* _REQUEST_
Only the lines from the line containing "Build this scene" to the line containing "from mathutils import Vector, Matrix", with both of those lines, are to be repeated exactly. Leave the images out.

* _EXERCISE INPUT_
--------------------------------------------------
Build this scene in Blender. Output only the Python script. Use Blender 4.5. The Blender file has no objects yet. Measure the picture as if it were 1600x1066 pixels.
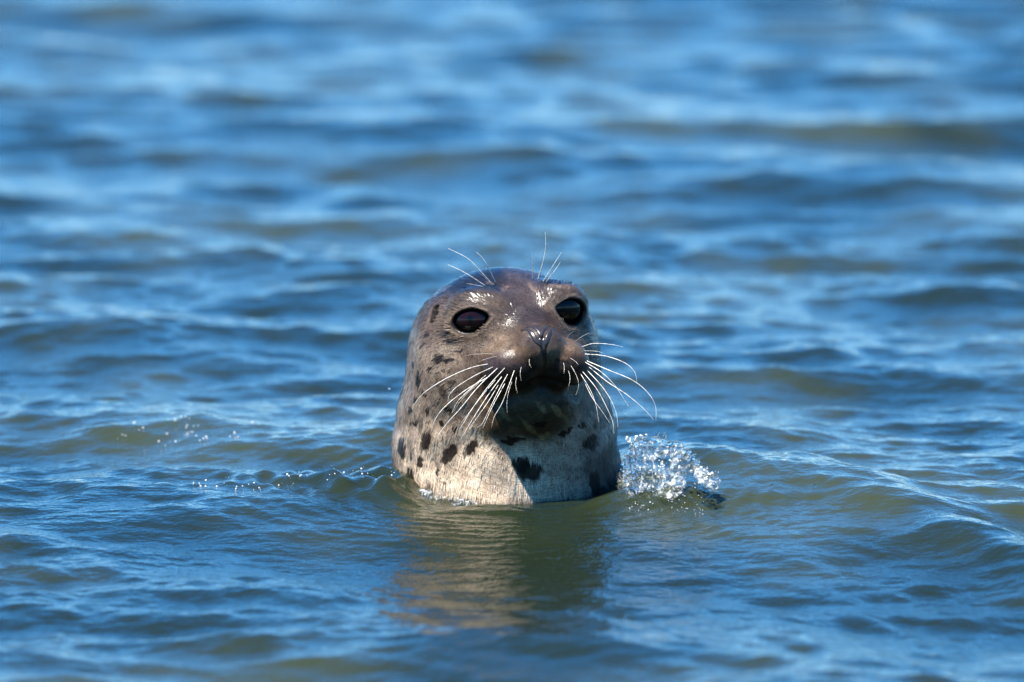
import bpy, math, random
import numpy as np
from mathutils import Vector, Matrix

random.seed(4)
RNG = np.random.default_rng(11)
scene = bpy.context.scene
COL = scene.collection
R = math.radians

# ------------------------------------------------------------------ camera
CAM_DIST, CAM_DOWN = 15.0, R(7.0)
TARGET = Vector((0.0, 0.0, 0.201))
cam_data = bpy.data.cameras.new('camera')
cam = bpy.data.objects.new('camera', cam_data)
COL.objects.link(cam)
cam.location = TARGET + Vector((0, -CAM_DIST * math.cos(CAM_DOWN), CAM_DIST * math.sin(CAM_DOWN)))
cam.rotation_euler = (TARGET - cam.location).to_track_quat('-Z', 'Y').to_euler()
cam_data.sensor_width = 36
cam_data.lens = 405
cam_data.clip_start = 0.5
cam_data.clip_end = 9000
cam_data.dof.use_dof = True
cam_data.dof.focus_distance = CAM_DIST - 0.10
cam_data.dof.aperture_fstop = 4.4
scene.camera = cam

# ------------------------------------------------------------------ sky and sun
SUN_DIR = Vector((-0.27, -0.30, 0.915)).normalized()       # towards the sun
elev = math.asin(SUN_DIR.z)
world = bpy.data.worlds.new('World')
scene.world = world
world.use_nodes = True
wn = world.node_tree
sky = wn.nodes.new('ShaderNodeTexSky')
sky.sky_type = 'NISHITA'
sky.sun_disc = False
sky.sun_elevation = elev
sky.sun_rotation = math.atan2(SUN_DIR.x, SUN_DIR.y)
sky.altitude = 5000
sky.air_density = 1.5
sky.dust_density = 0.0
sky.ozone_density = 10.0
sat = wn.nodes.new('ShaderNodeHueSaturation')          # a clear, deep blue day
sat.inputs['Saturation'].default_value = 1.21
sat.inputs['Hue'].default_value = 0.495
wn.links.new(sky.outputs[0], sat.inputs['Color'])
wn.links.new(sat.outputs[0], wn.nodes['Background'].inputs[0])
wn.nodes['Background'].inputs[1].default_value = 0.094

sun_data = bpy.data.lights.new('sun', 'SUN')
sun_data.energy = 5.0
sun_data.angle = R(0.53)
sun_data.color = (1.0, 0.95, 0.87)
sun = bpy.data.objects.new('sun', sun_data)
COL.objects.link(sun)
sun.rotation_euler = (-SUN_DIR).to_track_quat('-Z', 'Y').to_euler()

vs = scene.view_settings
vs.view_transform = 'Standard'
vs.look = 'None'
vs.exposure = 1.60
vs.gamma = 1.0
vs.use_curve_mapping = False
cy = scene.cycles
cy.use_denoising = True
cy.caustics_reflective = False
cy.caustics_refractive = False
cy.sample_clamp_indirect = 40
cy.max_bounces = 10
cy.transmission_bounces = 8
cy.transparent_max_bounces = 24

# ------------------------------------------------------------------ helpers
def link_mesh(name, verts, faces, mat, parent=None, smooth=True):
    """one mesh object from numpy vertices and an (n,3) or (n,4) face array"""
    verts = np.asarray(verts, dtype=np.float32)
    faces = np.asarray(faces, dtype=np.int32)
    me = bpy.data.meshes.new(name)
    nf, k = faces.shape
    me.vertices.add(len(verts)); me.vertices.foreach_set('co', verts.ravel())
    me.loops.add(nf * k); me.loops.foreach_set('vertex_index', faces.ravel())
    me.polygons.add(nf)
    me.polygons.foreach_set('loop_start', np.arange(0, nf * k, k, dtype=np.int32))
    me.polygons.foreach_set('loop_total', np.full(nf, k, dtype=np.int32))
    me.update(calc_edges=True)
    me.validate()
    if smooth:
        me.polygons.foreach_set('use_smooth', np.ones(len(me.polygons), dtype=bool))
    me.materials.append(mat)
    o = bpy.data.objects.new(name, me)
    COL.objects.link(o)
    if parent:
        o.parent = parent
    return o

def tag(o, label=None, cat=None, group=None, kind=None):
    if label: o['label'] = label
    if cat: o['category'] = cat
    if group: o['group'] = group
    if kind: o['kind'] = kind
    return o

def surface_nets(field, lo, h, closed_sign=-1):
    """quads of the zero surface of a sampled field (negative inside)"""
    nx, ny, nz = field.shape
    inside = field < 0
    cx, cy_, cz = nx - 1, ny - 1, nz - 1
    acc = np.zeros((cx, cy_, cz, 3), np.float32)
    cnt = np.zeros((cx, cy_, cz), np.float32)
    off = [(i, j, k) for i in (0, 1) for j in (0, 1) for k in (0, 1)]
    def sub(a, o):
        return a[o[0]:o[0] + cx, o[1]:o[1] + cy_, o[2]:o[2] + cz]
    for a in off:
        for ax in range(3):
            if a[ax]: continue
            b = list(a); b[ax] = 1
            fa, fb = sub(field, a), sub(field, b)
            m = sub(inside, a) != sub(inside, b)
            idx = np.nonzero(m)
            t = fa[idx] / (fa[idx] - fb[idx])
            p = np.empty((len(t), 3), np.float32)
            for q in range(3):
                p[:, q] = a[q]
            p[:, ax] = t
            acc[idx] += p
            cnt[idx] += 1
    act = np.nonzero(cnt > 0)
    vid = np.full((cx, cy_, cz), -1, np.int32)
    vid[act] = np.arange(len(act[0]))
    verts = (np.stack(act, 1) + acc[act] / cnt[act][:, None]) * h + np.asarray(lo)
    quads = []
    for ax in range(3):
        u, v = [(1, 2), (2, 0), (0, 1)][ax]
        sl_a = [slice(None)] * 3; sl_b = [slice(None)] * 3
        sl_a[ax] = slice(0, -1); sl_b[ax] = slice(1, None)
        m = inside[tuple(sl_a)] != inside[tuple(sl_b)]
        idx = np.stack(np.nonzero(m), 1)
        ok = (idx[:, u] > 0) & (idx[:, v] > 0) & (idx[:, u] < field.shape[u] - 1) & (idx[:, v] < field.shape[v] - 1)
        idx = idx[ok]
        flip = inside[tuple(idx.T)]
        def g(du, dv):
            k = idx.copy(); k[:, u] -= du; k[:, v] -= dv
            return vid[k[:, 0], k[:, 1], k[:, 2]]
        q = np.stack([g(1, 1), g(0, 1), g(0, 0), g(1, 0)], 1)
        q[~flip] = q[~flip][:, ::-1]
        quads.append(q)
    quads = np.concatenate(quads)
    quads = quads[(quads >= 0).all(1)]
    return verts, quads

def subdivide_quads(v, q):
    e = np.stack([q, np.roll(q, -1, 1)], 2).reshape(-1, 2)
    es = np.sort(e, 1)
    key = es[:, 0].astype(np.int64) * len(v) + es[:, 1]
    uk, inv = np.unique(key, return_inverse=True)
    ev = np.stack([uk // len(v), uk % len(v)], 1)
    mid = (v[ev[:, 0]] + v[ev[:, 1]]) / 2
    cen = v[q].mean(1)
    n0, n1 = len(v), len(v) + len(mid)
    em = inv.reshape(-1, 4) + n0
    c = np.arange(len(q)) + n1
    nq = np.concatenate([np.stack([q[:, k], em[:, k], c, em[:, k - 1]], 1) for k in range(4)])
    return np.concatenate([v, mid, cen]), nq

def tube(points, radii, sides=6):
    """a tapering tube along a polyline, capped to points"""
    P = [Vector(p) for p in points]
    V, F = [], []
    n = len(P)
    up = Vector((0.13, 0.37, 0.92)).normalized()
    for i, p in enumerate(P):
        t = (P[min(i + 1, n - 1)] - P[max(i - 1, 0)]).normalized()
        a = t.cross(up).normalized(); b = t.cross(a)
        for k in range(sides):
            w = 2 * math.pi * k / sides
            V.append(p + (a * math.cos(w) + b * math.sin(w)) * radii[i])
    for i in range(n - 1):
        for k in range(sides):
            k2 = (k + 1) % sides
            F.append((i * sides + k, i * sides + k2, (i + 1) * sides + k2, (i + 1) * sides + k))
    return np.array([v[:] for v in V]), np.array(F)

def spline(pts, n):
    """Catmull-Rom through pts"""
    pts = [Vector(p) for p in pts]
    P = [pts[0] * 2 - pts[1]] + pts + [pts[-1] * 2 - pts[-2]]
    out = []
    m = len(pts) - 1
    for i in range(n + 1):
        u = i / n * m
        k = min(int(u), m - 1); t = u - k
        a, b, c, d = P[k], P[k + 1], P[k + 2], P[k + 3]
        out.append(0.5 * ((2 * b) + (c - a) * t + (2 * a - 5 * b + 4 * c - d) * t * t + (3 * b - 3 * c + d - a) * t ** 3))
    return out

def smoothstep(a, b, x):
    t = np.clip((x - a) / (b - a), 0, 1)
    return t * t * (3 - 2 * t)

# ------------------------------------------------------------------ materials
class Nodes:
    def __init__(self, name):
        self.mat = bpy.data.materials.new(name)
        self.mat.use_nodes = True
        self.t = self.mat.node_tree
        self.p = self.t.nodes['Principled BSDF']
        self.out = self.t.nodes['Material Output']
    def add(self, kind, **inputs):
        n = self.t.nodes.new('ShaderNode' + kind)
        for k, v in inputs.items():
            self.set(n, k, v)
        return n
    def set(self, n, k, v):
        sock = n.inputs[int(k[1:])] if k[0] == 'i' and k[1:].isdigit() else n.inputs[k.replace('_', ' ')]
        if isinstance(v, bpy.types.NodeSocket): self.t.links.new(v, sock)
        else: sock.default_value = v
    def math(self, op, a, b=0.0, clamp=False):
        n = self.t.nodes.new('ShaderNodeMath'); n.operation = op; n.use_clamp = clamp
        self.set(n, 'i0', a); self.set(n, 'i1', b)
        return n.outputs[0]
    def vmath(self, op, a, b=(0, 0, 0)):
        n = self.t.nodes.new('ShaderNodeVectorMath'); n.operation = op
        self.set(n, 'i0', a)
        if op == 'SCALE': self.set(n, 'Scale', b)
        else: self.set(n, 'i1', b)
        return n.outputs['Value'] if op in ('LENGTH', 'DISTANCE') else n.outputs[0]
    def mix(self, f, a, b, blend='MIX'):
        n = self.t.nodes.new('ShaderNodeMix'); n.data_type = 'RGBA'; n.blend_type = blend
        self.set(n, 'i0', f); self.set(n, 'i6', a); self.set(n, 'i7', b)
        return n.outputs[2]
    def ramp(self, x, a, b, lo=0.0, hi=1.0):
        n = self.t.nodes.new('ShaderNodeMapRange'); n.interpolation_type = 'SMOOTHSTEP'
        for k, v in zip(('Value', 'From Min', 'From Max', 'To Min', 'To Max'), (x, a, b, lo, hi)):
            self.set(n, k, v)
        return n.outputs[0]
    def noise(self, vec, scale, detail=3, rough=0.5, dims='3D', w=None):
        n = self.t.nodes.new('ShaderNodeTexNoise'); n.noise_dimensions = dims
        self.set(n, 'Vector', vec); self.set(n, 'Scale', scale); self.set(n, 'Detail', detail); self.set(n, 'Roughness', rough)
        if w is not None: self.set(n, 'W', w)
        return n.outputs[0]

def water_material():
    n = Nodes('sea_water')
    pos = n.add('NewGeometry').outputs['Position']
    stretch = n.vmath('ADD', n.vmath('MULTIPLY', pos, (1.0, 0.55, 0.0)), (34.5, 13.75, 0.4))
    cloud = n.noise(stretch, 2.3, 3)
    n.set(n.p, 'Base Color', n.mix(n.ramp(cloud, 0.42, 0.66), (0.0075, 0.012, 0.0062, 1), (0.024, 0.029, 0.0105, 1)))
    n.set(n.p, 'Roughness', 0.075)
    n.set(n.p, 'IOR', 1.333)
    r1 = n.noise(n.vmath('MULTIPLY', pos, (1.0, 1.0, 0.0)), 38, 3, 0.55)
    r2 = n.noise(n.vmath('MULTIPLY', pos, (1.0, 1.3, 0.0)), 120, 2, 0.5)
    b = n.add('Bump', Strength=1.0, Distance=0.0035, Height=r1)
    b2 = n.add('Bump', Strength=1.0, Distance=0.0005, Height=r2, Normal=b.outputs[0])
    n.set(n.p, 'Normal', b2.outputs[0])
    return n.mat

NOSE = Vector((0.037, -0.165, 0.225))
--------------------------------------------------
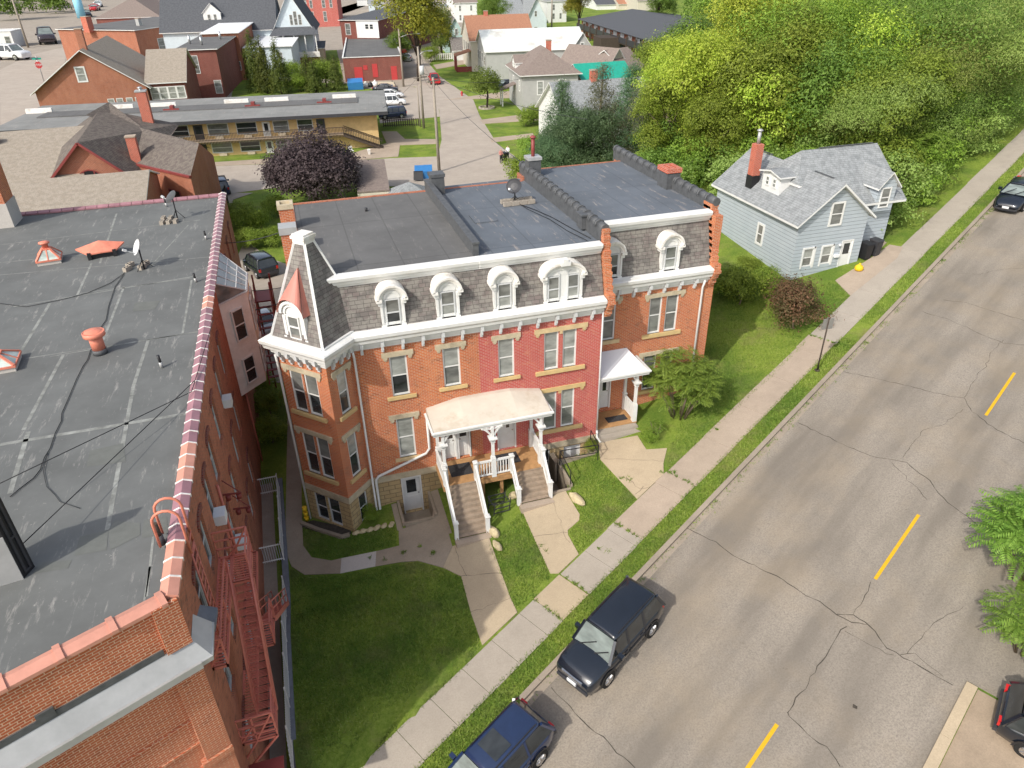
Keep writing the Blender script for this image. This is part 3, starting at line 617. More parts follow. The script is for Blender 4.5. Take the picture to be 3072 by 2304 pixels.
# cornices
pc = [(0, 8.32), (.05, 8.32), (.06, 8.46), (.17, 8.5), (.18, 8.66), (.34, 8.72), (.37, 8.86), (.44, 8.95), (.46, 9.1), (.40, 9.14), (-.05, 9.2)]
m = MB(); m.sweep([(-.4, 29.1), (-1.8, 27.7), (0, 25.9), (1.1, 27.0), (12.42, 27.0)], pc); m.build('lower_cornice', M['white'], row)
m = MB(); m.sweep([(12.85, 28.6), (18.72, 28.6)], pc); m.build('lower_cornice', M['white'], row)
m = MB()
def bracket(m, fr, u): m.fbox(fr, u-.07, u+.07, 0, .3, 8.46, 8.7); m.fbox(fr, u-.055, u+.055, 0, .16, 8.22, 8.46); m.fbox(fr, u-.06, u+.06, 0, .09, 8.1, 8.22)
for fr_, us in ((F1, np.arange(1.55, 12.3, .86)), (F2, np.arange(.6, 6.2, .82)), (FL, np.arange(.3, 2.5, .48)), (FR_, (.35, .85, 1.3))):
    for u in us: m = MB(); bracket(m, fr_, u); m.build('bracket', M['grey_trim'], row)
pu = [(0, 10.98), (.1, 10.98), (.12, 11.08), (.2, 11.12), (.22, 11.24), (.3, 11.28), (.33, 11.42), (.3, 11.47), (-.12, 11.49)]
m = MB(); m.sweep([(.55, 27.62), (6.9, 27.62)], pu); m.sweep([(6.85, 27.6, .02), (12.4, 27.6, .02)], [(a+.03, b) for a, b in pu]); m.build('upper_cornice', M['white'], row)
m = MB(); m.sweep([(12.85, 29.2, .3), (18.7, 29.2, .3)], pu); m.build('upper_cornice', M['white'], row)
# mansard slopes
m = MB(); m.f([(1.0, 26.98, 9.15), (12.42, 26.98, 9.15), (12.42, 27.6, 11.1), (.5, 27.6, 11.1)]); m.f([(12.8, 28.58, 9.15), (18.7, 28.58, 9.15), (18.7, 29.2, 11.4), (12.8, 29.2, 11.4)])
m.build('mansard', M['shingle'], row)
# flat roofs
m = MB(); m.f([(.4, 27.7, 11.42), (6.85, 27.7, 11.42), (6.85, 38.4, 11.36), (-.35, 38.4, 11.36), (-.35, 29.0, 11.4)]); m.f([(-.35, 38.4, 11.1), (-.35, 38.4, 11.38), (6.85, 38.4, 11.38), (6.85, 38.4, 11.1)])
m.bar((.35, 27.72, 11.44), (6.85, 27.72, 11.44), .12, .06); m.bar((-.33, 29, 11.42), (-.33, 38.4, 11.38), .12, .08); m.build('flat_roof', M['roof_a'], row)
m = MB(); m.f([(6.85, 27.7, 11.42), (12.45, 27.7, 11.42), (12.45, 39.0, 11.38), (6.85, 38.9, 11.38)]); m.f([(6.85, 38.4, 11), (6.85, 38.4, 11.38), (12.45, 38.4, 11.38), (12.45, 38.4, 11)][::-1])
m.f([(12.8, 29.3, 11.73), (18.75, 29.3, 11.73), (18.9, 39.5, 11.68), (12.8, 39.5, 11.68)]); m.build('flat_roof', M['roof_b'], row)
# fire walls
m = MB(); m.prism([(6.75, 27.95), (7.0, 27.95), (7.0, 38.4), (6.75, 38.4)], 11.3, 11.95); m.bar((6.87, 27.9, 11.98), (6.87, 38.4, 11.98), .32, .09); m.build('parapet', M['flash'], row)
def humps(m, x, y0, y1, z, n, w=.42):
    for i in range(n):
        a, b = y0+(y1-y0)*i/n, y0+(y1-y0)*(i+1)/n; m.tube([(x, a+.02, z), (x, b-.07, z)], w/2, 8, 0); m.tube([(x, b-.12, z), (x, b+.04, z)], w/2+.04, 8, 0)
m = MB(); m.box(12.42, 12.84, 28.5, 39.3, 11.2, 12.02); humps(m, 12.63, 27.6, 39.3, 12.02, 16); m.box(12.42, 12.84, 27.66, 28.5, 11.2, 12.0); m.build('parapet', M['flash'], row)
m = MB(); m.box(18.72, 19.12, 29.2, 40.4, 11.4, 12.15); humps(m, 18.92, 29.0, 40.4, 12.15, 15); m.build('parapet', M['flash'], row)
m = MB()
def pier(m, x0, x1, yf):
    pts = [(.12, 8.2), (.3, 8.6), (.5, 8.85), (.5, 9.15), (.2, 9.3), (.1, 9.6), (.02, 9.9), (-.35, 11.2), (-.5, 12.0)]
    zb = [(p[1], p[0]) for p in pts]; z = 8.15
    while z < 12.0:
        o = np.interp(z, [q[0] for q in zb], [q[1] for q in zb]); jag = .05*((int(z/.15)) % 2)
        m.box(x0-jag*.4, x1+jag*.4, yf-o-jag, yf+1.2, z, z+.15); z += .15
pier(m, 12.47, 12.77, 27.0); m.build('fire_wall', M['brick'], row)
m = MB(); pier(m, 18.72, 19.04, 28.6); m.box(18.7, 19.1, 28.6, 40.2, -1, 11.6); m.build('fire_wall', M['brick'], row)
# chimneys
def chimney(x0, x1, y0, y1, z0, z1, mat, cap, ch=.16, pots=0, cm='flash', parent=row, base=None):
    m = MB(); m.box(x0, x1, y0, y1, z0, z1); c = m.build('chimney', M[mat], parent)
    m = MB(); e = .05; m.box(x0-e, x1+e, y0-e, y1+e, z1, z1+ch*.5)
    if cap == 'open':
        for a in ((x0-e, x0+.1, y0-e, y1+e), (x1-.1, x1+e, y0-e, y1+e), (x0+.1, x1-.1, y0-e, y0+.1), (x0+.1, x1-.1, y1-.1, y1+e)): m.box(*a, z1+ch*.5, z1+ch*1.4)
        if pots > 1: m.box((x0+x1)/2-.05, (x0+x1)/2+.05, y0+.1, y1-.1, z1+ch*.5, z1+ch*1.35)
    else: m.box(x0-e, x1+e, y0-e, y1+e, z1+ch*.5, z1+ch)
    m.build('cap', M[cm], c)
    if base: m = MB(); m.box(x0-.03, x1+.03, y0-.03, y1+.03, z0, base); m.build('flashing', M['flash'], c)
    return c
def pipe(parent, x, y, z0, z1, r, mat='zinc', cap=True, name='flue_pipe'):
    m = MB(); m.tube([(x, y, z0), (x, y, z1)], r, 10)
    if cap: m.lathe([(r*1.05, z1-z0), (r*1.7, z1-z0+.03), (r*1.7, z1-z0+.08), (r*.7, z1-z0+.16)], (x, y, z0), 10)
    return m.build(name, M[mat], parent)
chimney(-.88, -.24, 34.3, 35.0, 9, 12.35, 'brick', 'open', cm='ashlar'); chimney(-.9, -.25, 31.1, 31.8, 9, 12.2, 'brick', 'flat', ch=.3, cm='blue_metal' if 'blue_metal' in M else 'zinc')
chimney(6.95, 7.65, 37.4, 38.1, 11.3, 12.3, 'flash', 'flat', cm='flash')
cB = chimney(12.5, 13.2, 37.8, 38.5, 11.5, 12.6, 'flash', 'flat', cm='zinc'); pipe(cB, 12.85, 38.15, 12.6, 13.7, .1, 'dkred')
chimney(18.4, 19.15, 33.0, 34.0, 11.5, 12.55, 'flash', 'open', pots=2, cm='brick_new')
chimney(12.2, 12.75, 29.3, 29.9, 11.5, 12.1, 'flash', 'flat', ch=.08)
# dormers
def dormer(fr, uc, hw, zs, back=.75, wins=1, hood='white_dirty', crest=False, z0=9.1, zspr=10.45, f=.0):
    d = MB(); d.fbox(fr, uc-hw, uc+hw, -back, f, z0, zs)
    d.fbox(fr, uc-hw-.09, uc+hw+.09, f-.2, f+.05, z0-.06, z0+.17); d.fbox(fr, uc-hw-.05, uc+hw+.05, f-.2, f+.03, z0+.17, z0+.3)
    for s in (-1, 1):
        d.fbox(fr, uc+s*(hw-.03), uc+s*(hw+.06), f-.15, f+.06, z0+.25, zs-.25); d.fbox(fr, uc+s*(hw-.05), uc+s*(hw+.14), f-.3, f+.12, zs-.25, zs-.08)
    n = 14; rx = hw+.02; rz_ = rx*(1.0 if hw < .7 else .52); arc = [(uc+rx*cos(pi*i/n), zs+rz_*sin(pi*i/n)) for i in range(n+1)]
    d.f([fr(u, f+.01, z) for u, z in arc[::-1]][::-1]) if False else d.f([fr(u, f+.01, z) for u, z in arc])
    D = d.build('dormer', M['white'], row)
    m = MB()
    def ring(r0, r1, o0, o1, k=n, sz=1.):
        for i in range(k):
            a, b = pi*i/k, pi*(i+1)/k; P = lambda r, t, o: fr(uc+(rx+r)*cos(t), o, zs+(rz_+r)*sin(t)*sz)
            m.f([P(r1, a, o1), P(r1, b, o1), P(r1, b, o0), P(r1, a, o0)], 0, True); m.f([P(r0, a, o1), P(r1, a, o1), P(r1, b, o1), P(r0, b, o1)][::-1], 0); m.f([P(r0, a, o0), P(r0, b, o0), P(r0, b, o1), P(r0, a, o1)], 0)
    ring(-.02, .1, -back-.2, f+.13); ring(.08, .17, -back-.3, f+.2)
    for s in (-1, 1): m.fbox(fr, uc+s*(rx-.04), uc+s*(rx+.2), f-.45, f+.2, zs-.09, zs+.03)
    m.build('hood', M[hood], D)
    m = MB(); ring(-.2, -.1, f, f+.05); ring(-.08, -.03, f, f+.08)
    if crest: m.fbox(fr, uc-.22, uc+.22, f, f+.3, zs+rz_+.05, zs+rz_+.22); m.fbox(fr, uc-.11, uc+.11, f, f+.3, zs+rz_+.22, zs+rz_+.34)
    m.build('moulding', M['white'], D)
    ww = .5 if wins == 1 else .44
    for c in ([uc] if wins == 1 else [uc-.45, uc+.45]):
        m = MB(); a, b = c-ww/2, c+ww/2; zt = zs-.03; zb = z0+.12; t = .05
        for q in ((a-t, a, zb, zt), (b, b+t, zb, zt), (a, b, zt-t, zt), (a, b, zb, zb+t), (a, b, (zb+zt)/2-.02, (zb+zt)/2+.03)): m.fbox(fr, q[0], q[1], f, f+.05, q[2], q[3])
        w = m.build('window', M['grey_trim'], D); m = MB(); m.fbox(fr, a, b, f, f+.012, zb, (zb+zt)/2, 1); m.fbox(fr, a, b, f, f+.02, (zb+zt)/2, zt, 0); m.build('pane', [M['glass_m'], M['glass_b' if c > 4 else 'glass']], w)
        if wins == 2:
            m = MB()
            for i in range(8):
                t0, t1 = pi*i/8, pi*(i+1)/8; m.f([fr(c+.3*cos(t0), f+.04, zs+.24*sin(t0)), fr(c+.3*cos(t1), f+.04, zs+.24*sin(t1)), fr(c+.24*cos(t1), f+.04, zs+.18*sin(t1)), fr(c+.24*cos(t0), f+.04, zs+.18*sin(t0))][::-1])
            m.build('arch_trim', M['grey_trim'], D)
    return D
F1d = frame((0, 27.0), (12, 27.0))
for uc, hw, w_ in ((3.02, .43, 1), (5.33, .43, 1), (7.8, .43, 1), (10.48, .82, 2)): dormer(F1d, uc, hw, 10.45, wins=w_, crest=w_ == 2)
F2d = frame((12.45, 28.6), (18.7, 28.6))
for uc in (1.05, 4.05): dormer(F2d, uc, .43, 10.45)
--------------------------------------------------
* _RESPONSE TO THE TASK_
Build this scene in Blender. Output only the Python script. Use Blender 4.5. The Blender file has no objects yet. Measure the picture as if it were 1600x1066 pixels.
import bpy, math, random
import numpy as np
from mathutils import Vector, Matrix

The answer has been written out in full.